I can’t see it that way.  Had Weiner not published the article, or even watered it down more, our asset would not have been exposed.  He played a role in his death.  When asked how those at the NY Times reacted to this turn of events, he said that for the most part it was business as usual.  You move on to the next story.

That argument aside, I find it ironic that Weiner should so stringently criticize the CIA for not developing foreign assets when he himself had a direct hand in exposing one of their best.

Moving on to a different argument . . . I say that “Lawyers, Guns, and Money” is far and away Warren Zevon’s best song.  The song’s unreliable narrator makes this one so enjoyable and so funny.  Those familiar with the lyrics know that the protagonist always goes home with a waitress, and surprise, it doesn’t always work out.  He goes “gambling in Havanna” and–shockingly–finds himself in hot water, then calls upon dear old dad (not for the first time, it seems) to bail him out.  Yet, he remains “an innocent bystander,” who “somehow got stuck.”

Ok, the connection to all I’ve written here is weak.  Mainly, I thought the song made a great title for this post.  It’s a book about the CIA, after all.  I do not suggest that Weiner resembles Zevon’s most famous character.  But Weiner criticizes the CIA constantly throughout his work for losing track of ends and means, for never looking squarely in the mirror, for dissimulation and failure.  However true, Weiner suffers from something similar.  Legacy of Ashes paints with too narrow a brush.
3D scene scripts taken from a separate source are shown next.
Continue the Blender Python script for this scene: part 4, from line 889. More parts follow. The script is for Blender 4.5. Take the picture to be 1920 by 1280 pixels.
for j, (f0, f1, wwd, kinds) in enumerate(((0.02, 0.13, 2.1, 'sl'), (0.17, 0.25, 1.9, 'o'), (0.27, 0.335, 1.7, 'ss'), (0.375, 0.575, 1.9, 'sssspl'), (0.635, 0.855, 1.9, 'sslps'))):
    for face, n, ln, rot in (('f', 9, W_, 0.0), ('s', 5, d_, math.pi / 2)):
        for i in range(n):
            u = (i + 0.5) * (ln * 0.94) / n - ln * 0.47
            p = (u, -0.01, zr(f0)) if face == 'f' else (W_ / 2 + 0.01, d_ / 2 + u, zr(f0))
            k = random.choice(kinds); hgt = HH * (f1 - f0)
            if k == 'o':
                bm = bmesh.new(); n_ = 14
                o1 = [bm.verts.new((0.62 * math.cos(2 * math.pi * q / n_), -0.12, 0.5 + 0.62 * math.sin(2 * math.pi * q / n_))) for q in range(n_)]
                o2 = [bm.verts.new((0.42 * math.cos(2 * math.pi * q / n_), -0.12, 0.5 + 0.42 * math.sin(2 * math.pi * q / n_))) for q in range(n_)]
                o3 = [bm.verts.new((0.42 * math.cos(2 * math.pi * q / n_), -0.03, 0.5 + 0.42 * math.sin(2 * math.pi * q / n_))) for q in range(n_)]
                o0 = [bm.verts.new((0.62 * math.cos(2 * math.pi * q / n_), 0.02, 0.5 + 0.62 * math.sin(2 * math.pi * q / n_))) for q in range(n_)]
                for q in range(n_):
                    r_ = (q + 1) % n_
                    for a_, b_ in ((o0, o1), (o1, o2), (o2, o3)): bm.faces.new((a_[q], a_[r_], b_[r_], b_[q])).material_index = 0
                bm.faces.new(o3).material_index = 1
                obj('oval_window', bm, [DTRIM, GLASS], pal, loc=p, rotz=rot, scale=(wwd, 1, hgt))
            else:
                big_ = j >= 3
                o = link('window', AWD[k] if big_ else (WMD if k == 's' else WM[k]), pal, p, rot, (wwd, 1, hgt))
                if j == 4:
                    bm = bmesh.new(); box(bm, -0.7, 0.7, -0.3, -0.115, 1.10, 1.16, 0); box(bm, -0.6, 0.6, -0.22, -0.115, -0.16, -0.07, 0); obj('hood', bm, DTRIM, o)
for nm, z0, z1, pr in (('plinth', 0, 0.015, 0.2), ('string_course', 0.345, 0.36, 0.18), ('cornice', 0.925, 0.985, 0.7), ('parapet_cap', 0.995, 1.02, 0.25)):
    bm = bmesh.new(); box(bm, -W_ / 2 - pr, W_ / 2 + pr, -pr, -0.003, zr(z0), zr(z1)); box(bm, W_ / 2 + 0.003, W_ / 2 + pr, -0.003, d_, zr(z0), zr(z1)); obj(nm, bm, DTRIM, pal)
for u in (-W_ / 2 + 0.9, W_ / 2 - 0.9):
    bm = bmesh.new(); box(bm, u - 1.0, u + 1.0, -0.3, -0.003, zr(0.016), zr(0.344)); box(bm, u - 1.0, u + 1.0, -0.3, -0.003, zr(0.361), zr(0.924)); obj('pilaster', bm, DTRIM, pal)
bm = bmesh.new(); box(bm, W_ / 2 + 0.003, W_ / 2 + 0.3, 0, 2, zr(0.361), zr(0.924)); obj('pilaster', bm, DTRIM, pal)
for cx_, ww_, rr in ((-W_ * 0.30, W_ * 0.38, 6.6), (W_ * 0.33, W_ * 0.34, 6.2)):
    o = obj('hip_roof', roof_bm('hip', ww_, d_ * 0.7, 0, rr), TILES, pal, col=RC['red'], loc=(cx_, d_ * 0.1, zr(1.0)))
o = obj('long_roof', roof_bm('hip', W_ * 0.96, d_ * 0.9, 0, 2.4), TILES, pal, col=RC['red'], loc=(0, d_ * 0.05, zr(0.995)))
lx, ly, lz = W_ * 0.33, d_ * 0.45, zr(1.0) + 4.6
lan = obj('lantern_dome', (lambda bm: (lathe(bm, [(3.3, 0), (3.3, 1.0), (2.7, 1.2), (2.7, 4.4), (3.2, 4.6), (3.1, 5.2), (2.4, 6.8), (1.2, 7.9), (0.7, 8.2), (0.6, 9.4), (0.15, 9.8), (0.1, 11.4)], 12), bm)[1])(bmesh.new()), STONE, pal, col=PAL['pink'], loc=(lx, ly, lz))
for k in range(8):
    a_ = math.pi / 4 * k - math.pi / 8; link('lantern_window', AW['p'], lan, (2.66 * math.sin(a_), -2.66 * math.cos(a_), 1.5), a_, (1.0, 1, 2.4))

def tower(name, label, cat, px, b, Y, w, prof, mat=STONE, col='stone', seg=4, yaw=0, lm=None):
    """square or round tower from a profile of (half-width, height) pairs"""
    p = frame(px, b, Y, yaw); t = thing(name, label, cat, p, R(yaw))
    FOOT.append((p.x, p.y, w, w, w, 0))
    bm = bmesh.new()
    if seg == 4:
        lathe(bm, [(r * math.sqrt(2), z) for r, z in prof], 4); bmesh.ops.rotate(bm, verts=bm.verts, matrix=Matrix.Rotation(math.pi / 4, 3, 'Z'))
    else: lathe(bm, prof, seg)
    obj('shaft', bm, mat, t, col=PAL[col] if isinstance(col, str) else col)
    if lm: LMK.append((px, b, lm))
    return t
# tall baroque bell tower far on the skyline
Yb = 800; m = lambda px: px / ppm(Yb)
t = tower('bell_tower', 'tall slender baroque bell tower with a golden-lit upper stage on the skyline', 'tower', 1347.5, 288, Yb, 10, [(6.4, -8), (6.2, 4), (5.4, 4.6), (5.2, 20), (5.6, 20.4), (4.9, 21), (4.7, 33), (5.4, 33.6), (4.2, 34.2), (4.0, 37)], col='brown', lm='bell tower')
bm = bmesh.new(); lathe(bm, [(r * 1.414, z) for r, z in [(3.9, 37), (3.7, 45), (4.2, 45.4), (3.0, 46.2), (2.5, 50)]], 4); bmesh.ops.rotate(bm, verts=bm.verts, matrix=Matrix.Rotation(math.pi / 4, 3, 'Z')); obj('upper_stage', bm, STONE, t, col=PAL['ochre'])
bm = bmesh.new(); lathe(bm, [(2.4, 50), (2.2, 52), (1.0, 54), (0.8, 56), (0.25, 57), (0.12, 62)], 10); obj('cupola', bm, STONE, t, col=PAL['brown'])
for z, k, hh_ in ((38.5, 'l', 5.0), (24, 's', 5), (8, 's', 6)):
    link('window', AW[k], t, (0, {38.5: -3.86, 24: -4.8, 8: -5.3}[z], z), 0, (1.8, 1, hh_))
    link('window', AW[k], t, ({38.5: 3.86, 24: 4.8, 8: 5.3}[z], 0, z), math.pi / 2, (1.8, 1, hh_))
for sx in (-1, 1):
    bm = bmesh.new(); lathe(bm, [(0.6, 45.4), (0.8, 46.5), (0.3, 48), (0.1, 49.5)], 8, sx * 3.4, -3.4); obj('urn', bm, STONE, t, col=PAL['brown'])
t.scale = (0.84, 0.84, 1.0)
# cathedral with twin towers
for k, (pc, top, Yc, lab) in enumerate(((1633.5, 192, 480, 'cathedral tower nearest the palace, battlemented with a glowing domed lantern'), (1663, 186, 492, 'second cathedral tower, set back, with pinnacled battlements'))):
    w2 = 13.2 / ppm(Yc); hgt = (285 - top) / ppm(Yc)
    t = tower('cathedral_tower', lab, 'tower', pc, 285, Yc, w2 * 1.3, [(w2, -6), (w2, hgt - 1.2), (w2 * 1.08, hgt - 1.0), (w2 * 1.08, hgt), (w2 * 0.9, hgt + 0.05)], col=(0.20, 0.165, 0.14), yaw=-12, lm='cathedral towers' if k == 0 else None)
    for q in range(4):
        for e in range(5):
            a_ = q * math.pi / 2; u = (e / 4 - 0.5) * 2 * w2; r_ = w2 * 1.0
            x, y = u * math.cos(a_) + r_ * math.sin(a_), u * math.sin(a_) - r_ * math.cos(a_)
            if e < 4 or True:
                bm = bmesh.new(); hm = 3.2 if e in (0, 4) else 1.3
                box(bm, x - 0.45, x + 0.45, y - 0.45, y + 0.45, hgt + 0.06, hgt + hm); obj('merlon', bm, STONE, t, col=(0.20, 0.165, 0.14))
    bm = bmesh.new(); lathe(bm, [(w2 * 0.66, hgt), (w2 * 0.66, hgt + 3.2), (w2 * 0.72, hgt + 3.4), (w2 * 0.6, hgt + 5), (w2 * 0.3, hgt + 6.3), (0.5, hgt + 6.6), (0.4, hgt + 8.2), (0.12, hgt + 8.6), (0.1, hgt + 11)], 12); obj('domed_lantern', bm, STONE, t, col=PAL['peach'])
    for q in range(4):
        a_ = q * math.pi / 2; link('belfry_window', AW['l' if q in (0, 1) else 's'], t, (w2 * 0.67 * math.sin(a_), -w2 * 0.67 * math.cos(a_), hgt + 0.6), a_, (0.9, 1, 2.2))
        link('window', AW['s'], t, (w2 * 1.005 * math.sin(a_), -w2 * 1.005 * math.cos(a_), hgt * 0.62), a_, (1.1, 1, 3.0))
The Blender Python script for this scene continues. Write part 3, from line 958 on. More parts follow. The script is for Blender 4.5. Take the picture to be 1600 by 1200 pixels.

Weiner’s characters almost all suffer from myopia.  Weiner might suffer from it as well.  There is no particular shame in this.  It is a human problem, and not the sole property of spies.

Dave

*Le Carre is a perfect example of the principle I speculate about in the above paragraph.  He is the former spy for the west who now is enormously critical of spying.  His cold war novels expressed an ambivalence about the two major sides, while his post-cold war work exclusively criticizes the West in general, and the U.S. in particular.  People naturally assume that this makes his portrayals more realistic, but I’m confident that’s not necessarily so.